++++ Data listing

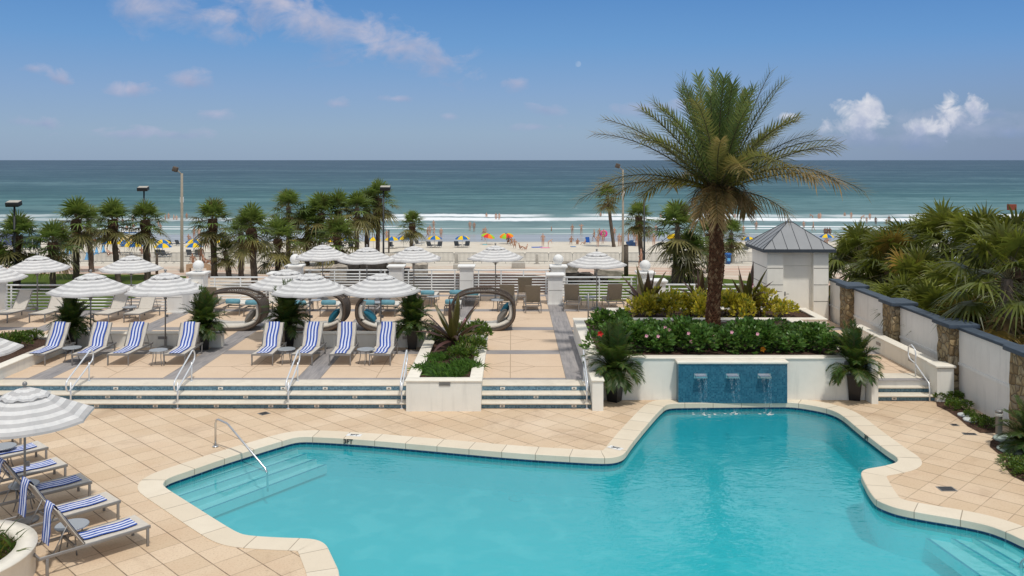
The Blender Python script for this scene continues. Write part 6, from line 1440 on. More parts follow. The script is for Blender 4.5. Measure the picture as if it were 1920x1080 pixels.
# dark van at the left, red and white boat with sail
o = thing('parked_van', 'dark van on the sand behind the second and third palm trunks', 'van', GB(130, 473)); mb = MB(); mb.box((0, 0, 1.15), (3.0, 1.7, 1.5), bev=.12); mb.build('body', M['dark_metal'], o); mb = MB(); mb.box((-.2, -.86, 1.45), (2.0, .02, .5)); mb.build('window', M['pot'], o)
for x in (-.95, .95): mb = MB(); mb.lathe([(.28, -.1), (.36, -.09), (.36, .09), (.28, .1)], 14); w = mb.build('wheel', M['pot'], o, (x, -.8, .36)); w.rotation_euler = (PI / 2, 0, 0)
o = thing('sailing_dinghy', 'small red boat with white sail on the wet sand behind the leaning palm', 'boat', GB(157, 455)); mb = MB(); k = 8
for i in range(k):
    for (za, zb, sc) in ((.12, .5, 1.0),):
        x0, x1 = -1.9 + 3.8 * i / k, -1.9 + 3.8 * (i + 1) / k; w0, w1 = .65 * math.cos(x0 / 1.9 * 1.35), .65 * math.cos(x1 / 1.9 * 1.35)
        mb.poly([(x0, -w0, zb), (x1, -w1, zb), (x1, -w1 * .4, za), (x0, -w0 * .4, za)]); mb.poly([(x0, w0, zb), (x0, w0 * .4, za), (x1, w1 * .4, za), (x1, w1, zb)]); mb.poly([(x0, -w0, zb), (x0, w0, zb), (x1, w1, zb), (x1, -w1, zb)]); mb.poly([(x0, -w0 * .4, za), (x1, -w1 * .4, za), (x1, w1 * .4, za), (x0, w0 * .4, za)])
mb.build('hull', plain('boat_red', (.35, .05, .06), .4), o); mb = MB(); mb.tube([(.2, 0, .4), (.2, 0, 2.9)], .03, 6); mb.build('mast', M['alu'], o); mb = MB(); mb.poly([(.15, 0, .7), (.15, 0, 2.85), (-.8, .1, .8)]); mb.build('sail', M['rail'], o)
for px, py, w, c, lab in ((14, 463, 3.2, (.25, .30, .5), 'pale blue tarpaulin tent behind the leftmost palm'), (50, 468, 2.6, (.10, .18, .22), 'dark teal tent between the first two palms at the left')):
    o = thing('beach_tent', lab, 'tent', GB(px, py)); h = 1.9; mb = MB(); a = w / 2; mb.poly([(-a, -1, h), (a, -1, h), (a * .6, 0, h + .4), (-a * .6, 0, h + .4)]); mb.poly([(-a, 1, h), (-a * .6, 0, h + .4), (a * .6, 0, h + .4), (a, 1, h)]); mb.poly([(-a, -1, h), (-a * .6, 0, h + .4), (-a, 1, h)]); mb.poly([(a, -1, h), (a, 1, h), (a * .6, 0, h + .4)]); mb.poly([(-a, 1, 0.1), (a, 1, 0.1), (a, 1, h), (-a, 1, h)]); mb.build('roof', plain('tent_' + str(px), c, .7), o)
    for x in (-a, a): 
        for y in (-1, 1): mb = MB(); mb.tube([(x, y, 0), (x, y, h)], .03, 5); mb.build('post', M['rail'], o)
# towels and bags lying on the sand
for px, py, w, c, lab in ((1007, 464, 1.5, (.02, .10, .42), 'blue towel on the sand at the feet of the man in teal shorts'), (1022, 465, 1.2, (.70, .25, .36), 'pink towel on the sand right of the blue one'), (909, 459, .6, (.2, .45, .5), 'small teal towel under the left rainbow umbrella'), (1075, 463, .7, (.12, .22, .38), 'small blue bag on the sand below the seated group')):
    mb = MB(); mb.box((0, 0, .04), (w, .9, .05), rz=.15, bev=.015); tag(mb.build('beach_towel', plain('towel_' + str(px), c, .9), None, GB(px, py)), lab, 'towel')
o = thing('beach_chair', 'bright blue empty beach chair beside the person lying in pink', 'chair', GB(1103, 458), .3); mb = MB(); mb.box((0, 0, .3), (.6, .5, .04)); mb.box((0, .28, .65), (.6, .05, .75), M=Matrix.Rotation(R(-15), 3, 'X')); mb.build('fabric', plain('chair_blue', (.015, .09, .36), .8), o); mb = MB()
for x in (-.3, .3): mb.tube([(x, -.25, 0), (x, -.2, .3), (x, .3, .3), (x, .25, 0)], .018, 5); mb.tube([(x, .2, .25), (x, .4, 1.0)], .016, 5)
mb.build('frame', M['alu'], o)
o = thing('beach_bag', 'heap of dark blue bags behind the man in black shirt', 'bag', GB(1184, 461)); mb = MB()
for i, (x, z, d) in enumerate(((-.3, .3, .8), (.35, .25, .7), (0, .55, .6))): rockmesh(mb, (x, 0, z), (d, .5, d * .7), 60 + i)
mb.build('body', plain('bag_blue', (.03, .07, .17), .8), o)
mb = MB(); k = 14; mb.tube([(.55 * math.cos(2 * PI * i / k), .1 * math.sin(4 * PI * i / k) * 0, .6 + .55 * math.sin(2 * PI * i / k)) for i in range(k)], .2, 8, closed=True); sr = mb.build('swim_ring', [YELW], None, GB(1256, 458)); sr.rotation_euler = (R(65), 0, .4); sr.location.z += .9; tag(sr, 'yellow swim ring carried at the water left of the date palm', 'swim ring')
mb = MB(); mb.tube([(.42 * math.cos(2 * PI * i / k), 0, .42 * math.sin(2 * PI * i / k)) for i in range(k)], .17, 8, closed=True); sr = mb.build('swim_ring', [plain('pink_plastic', (.85, .05, .3), .4)], None, GB(1132, 449) + Vector((0, -.3, .95))); tag(sr, 'pink swim ring around the waist of a standing bather', 'swim ring')

# ------------------------------------------------------------------ people
def person_mesh(name, J, bones, cloth):
    """J: joint -> (pos, radius); bones: pairs; cloth: bone -> slot (1 lower garment, 2 upper garment, 3 hair, 0 skin)"""
    names = list(J); me = bpy.data.meshes.new(name); me.from_pydata([J[n][0] for n in names], [(names.index(a), names.index(b)) for a, b in bones], []); o = bpy.data.objects.new(name, me); COL.objects.link(o)
    m = o.modifiers.new('s', 'SKIN'); m.use_smooth_shade = True; m.branch_smoothing = .4
    sv = me.skin_vertices[0].data
    for i, n in enumerate(names): q = J[n][1]; sv[i].radius = q if isinstance(q, tuple) else (q, q); sv[i].use_root = (n == 'pel')
    s = o.modifiers.new('u', 'SUBSURF'); s.levels = 1; s.render_levels = 1
    dg = bpy.context.evaluated_depsgraph_get(); ev = bpy.data.meshes.new_from_object(o.evaluated_get(dg)); bpy.data.objects.remove(o); ev.name = 'person'
    seg = [(a, b, Vector(J[a][0]), Vector(J[b][0])) for a, b in bones]
    for p in ev.polygons:
        c = p.center; best = None
        for a, b, A, B in seg:
            t = max(0, min(1, (c - A).dot(B - A) / max(1e-9, (B - A).length_squared))); d = (c - A.lerp(B, t)).length
            if best is None or d < best[0]: best = (d, a, b, t)
        p.material_index = cloth(best[1], best[2], best[3], c); p.use_smooth = True
    return ev
def joints(pose):
    J = {'pel': ((0, 0, .94), (.15, .105)), 'wai': ((0, 0, 1.10), (.125, .095)), 'che': ((0, 0, 1.30), (.155, .11)), 'nek': ((0, 0, 1.47), .052), 'jaw': ((0, -.015, 1.56), (.065, .072)), 'hed': ((0, .0, 1.655), (.078, .092)), 'top': ((0, .01, 1.72), (.052, .06)), 'nose': ((0, -.10, 1.60), .014)}
    for s, n in ((-1, 'L'), (1, 'R')):
        J['sh' + n] = ((s * .18, 0, 1.41), .056); J['el' + n] = ((s * .25, .02, 1.13), .042); J['wr' + n] = ((s * .25, -.05, .90), .028); J['ha' + n] = ((s * .245, -.08, .80), (.03, .018))
        J['hi' + n] = ((s * .095, 0, .88), (.092, .095)); J['kn' + n] = ((s * .10, -.01, .49), .058); J['an' + n] = ((s * .10, .02, .09), .038); J['fo' + n] = ((s * .11, -.13, .035), (.042, .028))
    def st(n, p, r=None): J[n] = (p, J[n][1] if r is None else r)
    if pose == 'walk':
        st('knL', (-.10, -.18, .52)); st('anL', (-.10, -.16, .10)); st('foL', (-.10, -.31, .05)); st('knR', (.10, .08, .50)); st('anR', (.10, .32, .16)); st('foR', (.10, .24, .04)); st('elL', (-.25, .15, 1.15)); st('wrL', (-.24, .12, .92)); st('haL', (-.24, .10, .83)); st('elR', (.25, -.08, 1.15)); st('wrR', (.23, -.27, 1.0)); st('haR', (.23, -.33, .94))
    if pose == 'arms':
        st('elL', (-.36, -.08, 1.30)); st('wrL', (-.22, -.22, 1.5)); st('haL', (-.16, -.25, 1.57)); st('elR', (.36, -.08, 1.30)); st('wrR', (.24, -.22, 1.5)); st('haR', (.18, -.25, 1.57))
    if pose in ('sit', 'chair'):
        dz = -.72 if pose == 'sit' else -.48
        for n in list(J):
            p, r = J[n]
            if n[:2] in ('kn', 'an', 'fo'): continue
            ln = .28 if n not in ('pel', 'hiL', 'hiR') else 0; t = max(0, p[2] - .94); st(n, (p[0], p[1] + t * (.25 if pose == 'sit' else .30), p[2] + dz))
        for s, n in ((-1, 'L'), (1, 'R')):
            if pose == 'sit': st('kn' + n, (s * .14, -.42, .50)); st('an' + n, (s * .13, -.62, .10)); st('fo' + n, (s * .13, -.77, .04)); st('el' + n, (s * .26, -.06, .48)); st('wr' + n, (s * .20, -.28, .46)); st('ha' + n, (s * .16, -.37, .48))
            else: st('kn' + n, (s * .12, -.44, .46)); st('an' + n, (s * .12, -.56, .09)); st('fo' + n, (s * .12, -.72, .04)); st('el' + n, (s * .28, .0, .62)); st('wr' + n, (s * .24, -.24, .60)); st('ha' + n, (s * .22, -.33, .60))
    if pose == 'bend':
        for n in list(J):
            p, r = J[n]
            if n in ('pel', 'hiL', 'hiR') or n[:2] in ('kn', 'an', 'fo'): continue
            if n[:2] in ('wr', 'ha', 'el'): continue
            t = p[2] - .94; st(n, (p[0], p[1] - t * .85, .94 + t * .5))
        for s, n in ((-1, 'L'), (1, 'R')): st('el' + n, (s * .22, -.52, .92)); st('wr' + n, (s * .18, -.58, .68)); st('ha' + n, (s * .17, -.60, .59))
    return J
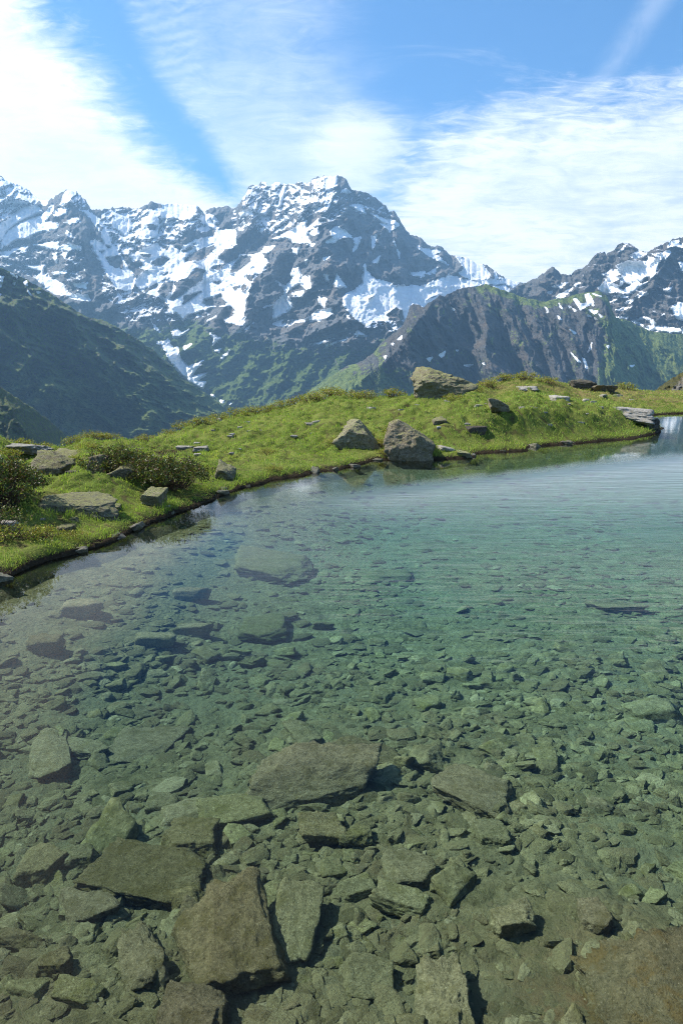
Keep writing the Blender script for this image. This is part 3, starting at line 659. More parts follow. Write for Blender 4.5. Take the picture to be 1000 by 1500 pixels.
def build_bank():
    cols = np.concatenate([np.linspace(-1500, -340, 40)[:-1], np.arange(-340, 1340, 3.2), np.linspace(1342, 2400, 30)])
    rows = np.concatenate([np.geomspace(3.2, 30, 640), np.geomspace(30.2, 60, 60), np.geomspace(62, 620, 24)])
    u = (cols - 500) / F * 1.022
    X = rows[:, None] * u[None]; Y = np.broadcast_to(rows[:, None], X.shape)
    Z, sd = bank_z(X, Y)
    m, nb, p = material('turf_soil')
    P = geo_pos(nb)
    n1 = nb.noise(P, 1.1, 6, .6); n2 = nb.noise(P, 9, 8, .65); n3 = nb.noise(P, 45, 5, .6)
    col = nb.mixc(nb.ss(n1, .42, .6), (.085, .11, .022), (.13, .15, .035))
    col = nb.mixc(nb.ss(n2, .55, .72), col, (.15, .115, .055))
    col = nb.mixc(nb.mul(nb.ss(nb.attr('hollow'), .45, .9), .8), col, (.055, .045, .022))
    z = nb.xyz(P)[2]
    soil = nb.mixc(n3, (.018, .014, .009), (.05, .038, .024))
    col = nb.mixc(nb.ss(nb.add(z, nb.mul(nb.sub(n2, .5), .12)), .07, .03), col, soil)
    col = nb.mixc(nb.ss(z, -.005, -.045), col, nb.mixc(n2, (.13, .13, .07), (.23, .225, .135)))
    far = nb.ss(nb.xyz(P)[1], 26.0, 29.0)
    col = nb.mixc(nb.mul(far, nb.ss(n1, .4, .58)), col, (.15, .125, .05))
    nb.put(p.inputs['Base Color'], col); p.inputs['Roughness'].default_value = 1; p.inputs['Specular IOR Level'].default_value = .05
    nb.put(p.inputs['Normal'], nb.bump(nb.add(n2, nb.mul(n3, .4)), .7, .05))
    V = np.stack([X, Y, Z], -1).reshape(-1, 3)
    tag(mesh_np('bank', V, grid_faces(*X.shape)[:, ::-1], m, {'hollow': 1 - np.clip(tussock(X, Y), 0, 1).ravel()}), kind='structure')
build_bank()
# ------------------------------------------------------------------ the tarn: bed, water, stones
def bed_z(x, y):
    """the bed as one sees it through the surface"""
    x = np.asarray(x, float); y = np.asarray(y, float)
    d = np.hypot(x, y)
    dep = interp(d, [(0,.02),(.8,.06),(1.3,.15),(2,.27),(3,.36),(4.5,.42),(7,.46),(10,.5),(14,.5),(30,.55)])
    # a silty shelf at the lower right
    dep = dep - .12 * sstep(.35, 1.0, x) * sstep(2.4, 1.2, y)
    dep = dep + .05 * fbm(x * .7, y * .7, 4.4, 3) * np.clip(d / 2, 0, 1) + .018 * fbm(x * 2.6, y * 2.6, 8.8, 4)
    sd = -shore_sd(x, y)                     # distance out from the shore
    dep = dep * (.26 + .74 * sstep(.0, 2.4, sd)) 
    dep = np.where(sd < 0, np.maximum(dep + sd * .2, .3), dep)
    z = -np.maximum(dep, .05)
    z = np.where(sd < -.5, np.minimum(z, -.45 - (-.5 - sd) * .8), z)
    z = np.maximum(z, -160)
    return np.where(y < -.2, z + sstep(-.2, -2.2, y) * (.05 - z + .12), z)

def bed_at(px, py, lift=0.0):
    u, w = ray(px, py); z = -.3
    for _ in range(5):
        D = (z + lift - H) / w; z = float(bed_z(u * D, D))
    return float(u * D), float(D), z

def stone_material(name, ca, cb, cc, moss=(.09, .085, .03), rough=.95, scale=1.0, spec=.1, lich=None, bd=None):
    m, nb, p = material(name)
    O = obj_co(nb); r = rnd(nb)
    P = nb.node('ShaderNodeVectorMath', operation='ADD'); nb.put(P.inputs[0], O); nb.put(P.inputs[1], nb.comb(nb.mul(r, 40.0), nb.mul(r, 17.0), 0.0)); P = P.outputs[0]
    P = nb.mapping(P, (scale,) * 3)
    n1 = nb.noise(P, 2.0, 8, .65, .5); n2 = nb.noise(P, 6, 10, .74, .4); n3 = nb.noise(P, 19, 8, .75)
    col = nb.mixc(nb.ss(n2, .3, .7), ca, cb)
    col = nb.mixc(nb.mul(nb.ss(n3, .54, .68), .85), col, cc)
    col = nb.mixc(nb.mul(nb.ss(n1, .48, .66), .75), col, moss)
    col = nb.mixc(nb.mul(nb.ss(n3, .47, .33), .75), col, tuple(c * .28 for c in ca))
    if lich is not None:
        up = nb.xyz(geo_nor(nb))[2]
        lm = nb.mul(nb.ss(nb.add(nb.mul(up, .32), nb.noise(P, 5.5, 9, .7)), .68, .86), .85)
        col = nb.mixc(lm, col, lich)
        col = nb.mixc(nb.mul(nb.ss(nb.noise(P, 24, 4, .6), .62, .70), .6), col, (.42, .42, .38))
    hs = nb.node('ShaderNodeHueSaturation'); nb.put(hs.inputs['Value'], nb.lin(r, 0, 1, .78, 1.22)); nb.put(hs.inputs['Hue'], nb.lin(nb.math('FRACT', nb.mul(r, 7.3)), 0, 1, .485, .515)); nb.put(hs.inputs['Color'], col)
    nb.put(p.inputs['Base Color'], hs.outputs[0]); p.inputs['Roughness'].default_value = rough; p.inputs['Specular IOR Level'].default_value = spec
    b1 = nb.bump(nb.add(nb.mul(n2, .8), nb.mul(n3, .55)), 1.0, bd or .15 / scale)
    nb.put(p.inputs['Normal'], b1)
    return m

def ico(sub):
    bpy_me = bpy.data.meshes.new('tmp'); import bmesh
    bm = bmesh.new(); bmesh.ops.create_icosphere(bm, subdivisions=sub, radius=1)
    V = np.array([v.co[:] for v in bm.verts]); Fc = np.array([[v.index for v in f.verts] for f in bm.faces]); bm.free(); bpy.data.meshes.remove(bpy_me)
    return V, Fc
ICO = {k: ico(k) for k in (1, 2, 3, 4, 5, 6)}

def rock_shape(seed, sub, box=(1, 1, 1), cuts=9, rough=.035, planes=(), round_=.0, strata=0.0):
    """a block broken along planes: a sphere blown up, clipped by planes, then weathered. Fits half sizes BOX"""
    r = np.random.default_rng(seed); V, Fc = ICO[sub]; V = V * 2.6
    pl = [((1,0,0), r.uniform(.8, 1)), ((-1,0,0), r.uniform(.8, 1)), ((0,1,0), r.uniform(.8, 1)), ((0,-1,0), r.uniform(.8, 1)), ((0,0,1), r.uniform(.75, 1)), ((0,0,-1), 1)]
    for k in range(6):                                         # tilt the faces of the block
        n = np.array(pl[k][0], float) + r.normal(0, .16, 3); pl[k] = (n / np.linalg.norm(n), pl[k][1])
    for k in range(cuts):
        n = r.normal(size=3); n /= np.linalg.norm(n); pl.append((n, r.uniform(.82, 1.18)))
    pl += [(np.array(n, float) / np.linalg.norm(n), d) for n, d in planes]
    dirs = V / np.linalg.norm(V, axis=1)[:, None]
    t = np.full(len(V), 2.6)
    for n, d in pl:
        c = dirs @ np.asarray(n, float); t = np.where(c > 1e-3, np.minimum(t, d / np.maximum(c, 1e-3)), t)
    if round_: t = t * (1 - round_) + round_ * np.minimum(t, 1.0)
    V = dirs * t[:, None]
    o = r.uniform(0, 50, 3)
    nz = fbm(V[:, 0] * 1.3 + o[0], V[:, 1] * 1.3 + o[1], V[:, 2] * 1.3 + o[2], 6, .6)
    V = V * (1 + rough * 1.6 * nz)[:, None]
    if sub >= 4:
        nr = ridged(V[:, 0] * 2.3 + o[1], V[:, 1] * 2.3 + o[2], V[:, 2] * 2.3 + o[0], 5, .6)
        V = V * (1 + rough * .55 * (nr - .8))[:, None]
    if sub >= 5:
        q = V * 5.5; V = V * (1 + rough * .34 * fbm(q[:, 0] + o[2], q[:, 1] + o[0], q[:, 2] + o[1], 5, .65))[:, None]
    V = V * np.array(box)[None]
    if strata:
        h = V[:, 2] / box[2] * 5.5 + V[:, 0] / box[0] * 1.6
        V[:, :2] *= (1 + strata * (np.abs(perlin(h, 3.3, o[0])) - .3))[:, None]
    return V, Fc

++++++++

Extract the lines of the preceding material that run from the line with "(.13, .15, .035))" through the line with "V = np.stack([X, Y, Z], -1).reshape(-1, 3)", inclusive, reproducing them exactly and adding nothing.

== Finished answer ==
    col = nb.mixc(nb.ss(n1, .42, .6), (.085, .11, .022), (.13, .15, .035))
    col = nb.mixc(nb.ss(n2, .55, .72), col, (.15, .115, .055))
    col = nb.mixc(nb.mul(nb.ss(nb.attr('hollow'), .45, .9), .8), col, (.055, .045, .022))
    z = nb.xyz(P)[2]
    soil = nb.mixc(n3, (.018, .014, .009), (.05, .038, .024))
    col = nb.mixc(nb.ss(nb.add(z, nb.mul(nb.sub(n2, .5), .12)), .07, .03), col, soil)
    col = nb.mixc(nb.ss(z, -.005, -.045), col, nb.mixc(n2, (.13, .13, .07), (.23, .225, .135)))
    far = nb.ss(nb.xyz(P)[1], 26.0, 29.0)
    col = nb.mixc(nb.mul(far, nb.ss(n1, .4, .58)), col, (.15, .125, .05))
    nb.put(p.inputs['Base Color'], col); p.inputs['Roughness'].default_value = 1; p.inputs['Specular IOR Level'].default_value = .05
    nb.put(p.inputs['Normal'], nb.bump(nb.add(n2, nb.mul(n3, .4)), .7, .05))
    V = np.stack([X, Y, Z], -1).reshape(-1, 3)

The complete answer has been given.